## Aim:
Look through the material below for "this". Copy every line that contains it.

━━━━━━━━━━

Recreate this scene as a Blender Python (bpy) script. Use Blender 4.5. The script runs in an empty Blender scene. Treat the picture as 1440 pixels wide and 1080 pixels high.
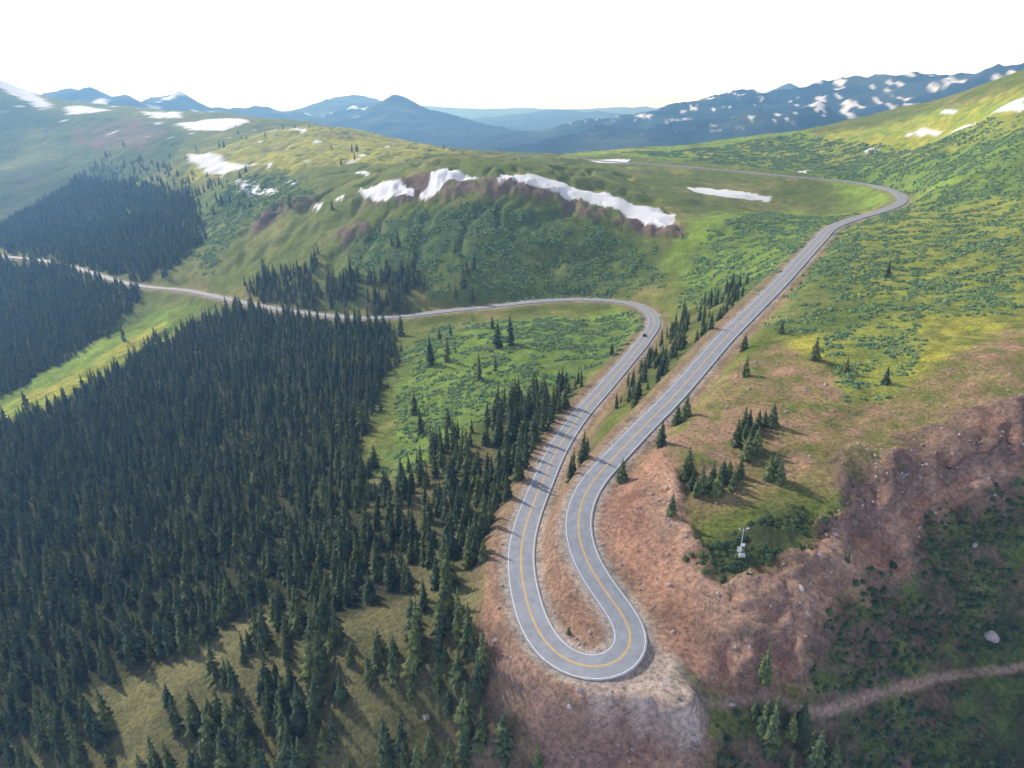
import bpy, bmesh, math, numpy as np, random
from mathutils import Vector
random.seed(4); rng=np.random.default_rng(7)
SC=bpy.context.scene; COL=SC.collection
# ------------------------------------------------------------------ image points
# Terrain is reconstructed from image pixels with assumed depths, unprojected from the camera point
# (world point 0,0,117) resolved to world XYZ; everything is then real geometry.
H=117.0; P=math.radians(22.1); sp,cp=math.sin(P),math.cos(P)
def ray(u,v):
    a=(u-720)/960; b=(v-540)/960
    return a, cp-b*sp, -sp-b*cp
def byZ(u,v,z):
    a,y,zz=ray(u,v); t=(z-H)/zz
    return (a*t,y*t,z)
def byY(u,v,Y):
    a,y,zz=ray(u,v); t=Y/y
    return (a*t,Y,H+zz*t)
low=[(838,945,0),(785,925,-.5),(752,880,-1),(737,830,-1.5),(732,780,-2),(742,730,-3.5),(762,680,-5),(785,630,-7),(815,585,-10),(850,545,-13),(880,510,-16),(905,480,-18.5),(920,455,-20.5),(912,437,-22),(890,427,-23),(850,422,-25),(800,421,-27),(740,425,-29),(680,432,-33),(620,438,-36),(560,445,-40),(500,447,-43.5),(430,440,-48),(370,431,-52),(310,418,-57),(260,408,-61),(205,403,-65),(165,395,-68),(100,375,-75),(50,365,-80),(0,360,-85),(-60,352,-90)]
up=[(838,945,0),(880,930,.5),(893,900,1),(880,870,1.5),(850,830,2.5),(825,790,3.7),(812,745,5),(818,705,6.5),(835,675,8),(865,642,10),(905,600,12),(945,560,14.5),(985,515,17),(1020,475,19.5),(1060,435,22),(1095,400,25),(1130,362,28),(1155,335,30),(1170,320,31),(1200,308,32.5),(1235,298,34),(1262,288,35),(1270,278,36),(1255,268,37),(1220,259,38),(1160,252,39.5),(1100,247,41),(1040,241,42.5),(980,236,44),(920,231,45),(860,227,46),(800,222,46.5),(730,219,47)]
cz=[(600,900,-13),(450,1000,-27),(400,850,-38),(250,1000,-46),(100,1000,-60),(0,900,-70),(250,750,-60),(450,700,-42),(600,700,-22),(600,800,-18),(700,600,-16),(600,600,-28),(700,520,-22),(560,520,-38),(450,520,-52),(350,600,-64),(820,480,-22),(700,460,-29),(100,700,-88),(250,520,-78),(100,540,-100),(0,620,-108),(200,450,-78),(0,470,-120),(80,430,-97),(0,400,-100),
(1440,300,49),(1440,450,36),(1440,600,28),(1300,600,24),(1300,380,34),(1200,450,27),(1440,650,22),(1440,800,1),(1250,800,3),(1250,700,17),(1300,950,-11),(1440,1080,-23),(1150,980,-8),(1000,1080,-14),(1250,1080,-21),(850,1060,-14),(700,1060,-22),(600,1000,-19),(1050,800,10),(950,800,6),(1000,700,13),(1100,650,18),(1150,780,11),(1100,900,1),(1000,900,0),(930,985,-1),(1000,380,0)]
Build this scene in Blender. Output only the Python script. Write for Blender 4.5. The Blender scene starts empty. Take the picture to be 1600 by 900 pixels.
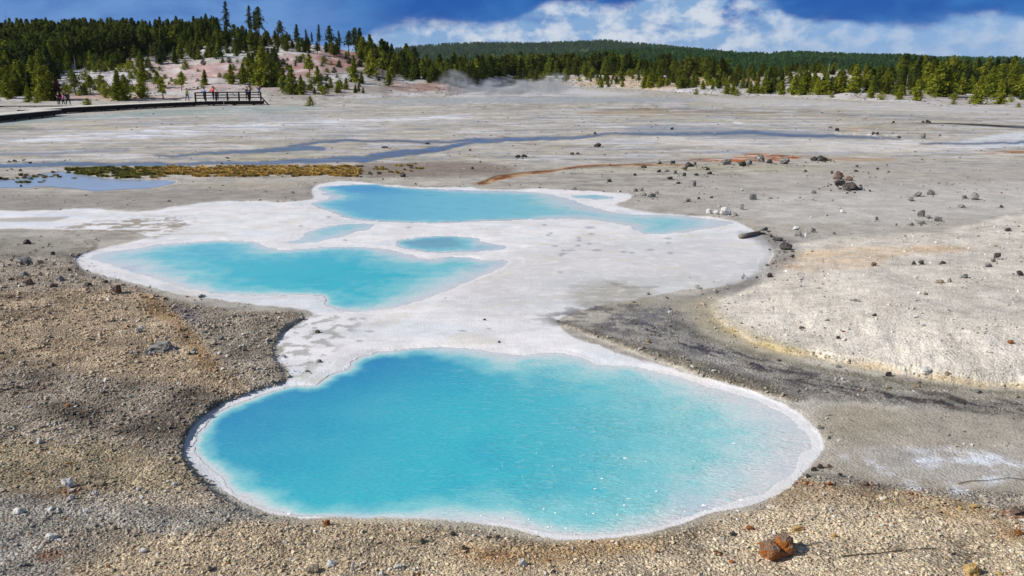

━━━━━━━━━━

## Right answer:
Recreate this scene as a Blender Python (bpy) script. Use Blender 4.5. The script runs in an empty Blender scene. Treat the picture as 1440 pixels wide and 1080 pixels high.
Build this scene in Blender. Output only the Python script. Write for Blender 4.5. The Blender scene starts empty. Take the picture to be 1600 by 900 pixels.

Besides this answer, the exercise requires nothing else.